By Chris Morrison, Regional Sales Director, ANZ, DaXtra Technologies
When we opened the DaXtra office in Sydney in 2017, we did so with full knowledge that competition in Australia’s recruitment industry was ratcheting up due to the country’s ongoing skills shortage.
Our big bet on Australia is based on a simple premise. In essence, we believe cutting edge candidate search technology can liberate Australia’s recruiters from the albatross of admin work and unleash previously unimaginable workflow efficiency gains.
With more time on their hands, recruiters can then spend a larger portion of their time building stronger bonds with Australia’s top candidates – which is essential because candidates are now keenly aware their skills are in short supply.
Why the skills shortage?
Before we go further with this line of thinking, it might help to have a bit of background.
As the decade draws to a close, it’s safe to say Australia’s economy – long revered as Asia Pacific’s most stable from a regulatory and legal point of view – is still undergoing a significant transformation.
This transformation is due in part to China’s macroeconomic slowdown. Australia’s largest trading partner is now buying reduced volumes of the country’s natural resources, forcing Australia to look for new growth engines – whether in agriculture, technology or tourism.
Rapid urbanisation is also contributing to Australia’s transformation. There is now a widening skills divide between major urban areas such as Sydney and Melbourne – where high-skilled university graduates are common – and the country’s more remote interior, where low skilled jobs are more prevalent, but there’s a shortage of workers to fill them.
According to government statistics, the gap between the unemployment rate and available labour is growing ever wider.
Source: National Australia Bank (NAB)
As 2018 heads into 2019, Australia’s business leaders are increasingly concerned that the country’s skills gap is worsening. According to a recent study by PwC, 75% of Australia’s CEOs are concerned about the availability of key skills. That percentage stands in stark contrast to last year, when only 58% of Australia’s CEOs held the same concern (which was relatively optimistic when compared to 77% globally).
Responding to this trend, Australia’s policymakers have continued to modify immigration requirements as they seek to attract immigrants with the right skills. To qualify for skilled migration, applicants must nominate a profession on the skilled occupations list.
Source: PwC Australia
It’s all about relationships
Given the situation, let’s just say it’s obviously getting rough out there. Skills shortages can be punishing on recruiters, especially those who haven’t yet developed strong networks in their chosen markets. That’s because the forces of supply and demand have granted top candidates much more power over the hiring process.
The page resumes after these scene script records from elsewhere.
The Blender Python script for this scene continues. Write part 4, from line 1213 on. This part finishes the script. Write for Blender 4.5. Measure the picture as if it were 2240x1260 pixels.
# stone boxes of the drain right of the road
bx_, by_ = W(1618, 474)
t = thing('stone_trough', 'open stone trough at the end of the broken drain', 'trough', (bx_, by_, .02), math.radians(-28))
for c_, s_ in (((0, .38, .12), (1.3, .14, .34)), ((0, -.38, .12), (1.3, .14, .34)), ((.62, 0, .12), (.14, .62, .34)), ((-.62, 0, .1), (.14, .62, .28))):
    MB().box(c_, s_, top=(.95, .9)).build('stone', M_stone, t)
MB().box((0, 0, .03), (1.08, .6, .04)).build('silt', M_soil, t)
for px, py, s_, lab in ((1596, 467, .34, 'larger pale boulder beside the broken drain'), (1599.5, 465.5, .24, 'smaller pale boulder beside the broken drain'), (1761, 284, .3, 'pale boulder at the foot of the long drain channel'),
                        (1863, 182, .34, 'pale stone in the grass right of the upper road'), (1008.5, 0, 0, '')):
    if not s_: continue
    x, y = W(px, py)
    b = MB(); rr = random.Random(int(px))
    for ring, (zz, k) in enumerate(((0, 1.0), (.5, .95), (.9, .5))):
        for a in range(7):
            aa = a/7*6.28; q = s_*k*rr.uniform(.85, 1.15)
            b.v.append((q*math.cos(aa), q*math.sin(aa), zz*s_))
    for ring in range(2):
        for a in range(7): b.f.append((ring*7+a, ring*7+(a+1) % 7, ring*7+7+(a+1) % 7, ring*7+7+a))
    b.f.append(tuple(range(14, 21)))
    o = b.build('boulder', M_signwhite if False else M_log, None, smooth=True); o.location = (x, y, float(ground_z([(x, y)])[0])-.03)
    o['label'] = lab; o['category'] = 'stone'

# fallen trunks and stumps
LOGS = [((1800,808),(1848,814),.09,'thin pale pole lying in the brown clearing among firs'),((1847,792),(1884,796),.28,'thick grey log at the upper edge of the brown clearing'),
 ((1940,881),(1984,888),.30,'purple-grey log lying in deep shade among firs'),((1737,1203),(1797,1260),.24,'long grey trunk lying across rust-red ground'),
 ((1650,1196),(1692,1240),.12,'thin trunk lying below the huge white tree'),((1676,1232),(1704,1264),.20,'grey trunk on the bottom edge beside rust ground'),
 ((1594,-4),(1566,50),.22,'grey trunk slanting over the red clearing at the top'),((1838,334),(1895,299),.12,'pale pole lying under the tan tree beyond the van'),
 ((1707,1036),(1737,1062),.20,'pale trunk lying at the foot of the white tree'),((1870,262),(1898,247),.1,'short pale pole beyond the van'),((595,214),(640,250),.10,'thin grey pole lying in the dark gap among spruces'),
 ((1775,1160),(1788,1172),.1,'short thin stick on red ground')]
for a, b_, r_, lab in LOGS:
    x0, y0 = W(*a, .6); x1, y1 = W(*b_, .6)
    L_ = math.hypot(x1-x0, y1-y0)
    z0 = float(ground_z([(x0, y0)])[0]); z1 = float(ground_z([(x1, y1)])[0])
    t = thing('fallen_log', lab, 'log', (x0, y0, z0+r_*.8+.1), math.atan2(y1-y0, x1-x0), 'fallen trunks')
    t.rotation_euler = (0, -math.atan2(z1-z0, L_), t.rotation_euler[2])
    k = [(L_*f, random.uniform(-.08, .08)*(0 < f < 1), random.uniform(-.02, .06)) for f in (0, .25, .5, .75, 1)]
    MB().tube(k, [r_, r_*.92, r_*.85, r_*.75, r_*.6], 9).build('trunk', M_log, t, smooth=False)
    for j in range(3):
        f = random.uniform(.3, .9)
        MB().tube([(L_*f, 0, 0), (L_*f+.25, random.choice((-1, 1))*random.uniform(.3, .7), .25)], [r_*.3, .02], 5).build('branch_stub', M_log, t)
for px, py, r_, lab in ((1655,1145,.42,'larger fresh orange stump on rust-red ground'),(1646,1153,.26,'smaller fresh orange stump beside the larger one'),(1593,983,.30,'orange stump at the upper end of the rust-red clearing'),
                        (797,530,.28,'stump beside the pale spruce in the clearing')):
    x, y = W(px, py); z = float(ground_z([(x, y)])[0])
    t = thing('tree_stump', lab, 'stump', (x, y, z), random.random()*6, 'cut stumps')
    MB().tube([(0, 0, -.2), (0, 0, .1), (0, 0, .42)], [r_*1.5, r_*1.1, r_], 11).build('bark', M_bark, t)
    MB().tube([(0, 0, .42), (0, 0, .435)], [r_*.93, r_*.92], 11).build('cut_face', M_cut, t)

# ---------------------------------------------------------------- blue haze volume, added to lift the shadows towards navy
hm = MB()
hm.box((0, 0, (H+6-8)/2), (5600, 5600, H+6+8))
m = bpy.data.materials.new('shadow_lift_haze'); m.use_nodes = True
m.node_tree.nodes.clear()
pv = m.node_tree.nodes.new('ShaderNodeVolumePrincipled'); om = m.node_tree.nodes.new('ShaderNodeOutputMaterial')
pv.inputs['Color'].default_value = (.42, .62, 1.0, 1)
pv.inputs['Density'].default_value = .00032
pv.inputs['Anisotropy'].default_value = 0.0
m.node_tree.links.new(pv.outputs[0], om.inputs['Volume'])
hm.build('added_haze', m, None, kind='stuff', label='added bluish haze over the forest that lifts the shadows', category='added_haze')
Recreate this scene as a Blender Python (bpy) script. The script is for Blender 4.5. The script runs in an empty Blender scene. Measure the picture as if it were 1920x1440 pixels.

This means if Australia’s recruiters are serious about finding the best and the brightest, they need to get out of the office and take desirable candidates to lunch, dinner, drinks, coffee – anything that humanises, and further cements, the relationship between candidate and recruiter. Face time with top candidates is now more important than ever.
As recruitment industry expert Greg Savage advises: “The smart recruiter will make sure that they are very, very good at that part of recruitment that machines cannot do - because that is the sweet spot, and where the value lies.”
But here’s the catch: in order to spend that precious time building one-on-one relationships out of the office, recruiters need to know that they aren’t falling down on their desk jobs.
That is precisely where RecTech comes in. A best-in-class search and match solution, in conjunction with CV parsing, will obviate the need to manually sift through piles of CVs, and will do all of the required scanning and sorting in the blink of an eye. Australia’s recruiters can wine and dine the top candidates and clients with the comfort of knowing that they aren’t shirking work back at the office.
"Your job depends on you giving
away what a machine can do better"
— Greg Savage
Greg Savage again explains it brilliantly: “Recruiters be smart about AI. Give away the grunt work. Much of the sourcing, screening, matching, logistics and even early assessment, can be done quicker and better by machines. Don’t hold on to it 'to hold on to your job'. Your job depends on you giving away what a machine can do better. Your value is in your knowledge, your networks, your brand, your influencing, and your problem-solving skills.”
So there you have it: the real-life gains unleashed by time saving technology. While’s it’s true that AI tools are increasingly sophisticated, at DaXtra we believe the rise in tech will actually create more need for the human – or relationship building - side of recruitment. Nowhere is that truer than in Australia today.